Western finance and business attitude would
never allow for something like it.
That is just one reason why
the U.S. is losing the tech war with China:
Western media, for the most part, has
ignored a remarkable array of Chinese
pilot products in industrial automation,
executed primarily by Huawei, the
world’s largest maker of
telecommunications infrastructure and
the target of a global suppression
campaign by the United States. Fully
automated factories, mines, ports, and
warehouses already are in operation, and
the first commercial autonomous taxi
service is starting up in Beijing.
Huawei officials say the company has
10,000 contracts for private 5G networks
in China, including 6,000 in factories.
Huawei’s cloud division has just
launched a software platform designed to
help Chinese businesses build
proprietary AI systems using their own
data.
This again proves that sanctions can not
end development when a certain base is
already there:
Restrictions on technology exports to
China at best are a stopgap.
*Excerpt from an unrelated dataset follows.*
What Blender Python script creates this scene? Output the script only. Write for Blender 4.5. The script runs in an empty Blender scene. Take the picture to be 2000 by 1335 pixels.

Eventually,
China, which graduates more engineers
each year than the rest of the world
combined, will develop its own
substitutes, as ASML, the world’s
premier maker of chip lithography
equipment,
avers. Even as a stopgap, though,
the controls are failing. They impose
high costs on China in several ways but
have not impeded the Fourth Industrial
Revolution. On the contrary: the limited
adoption of Fourth Industrial Revolution
technologies by American industry is
concentrated in firms that have major
commitments to China.
...
To maintain a technological edge over
China, we will have to spend an
additional several hundred billions of
dollars, train a highly-skilled
workforce, educate or import more
scientists and engineers, and provide
broader incentives to manufacturing. It
is simply too late to try to suppress
China. That is no longer within our
power. What remains within our power is
to restore American pre-eminence.
Well, good luck with attempting that.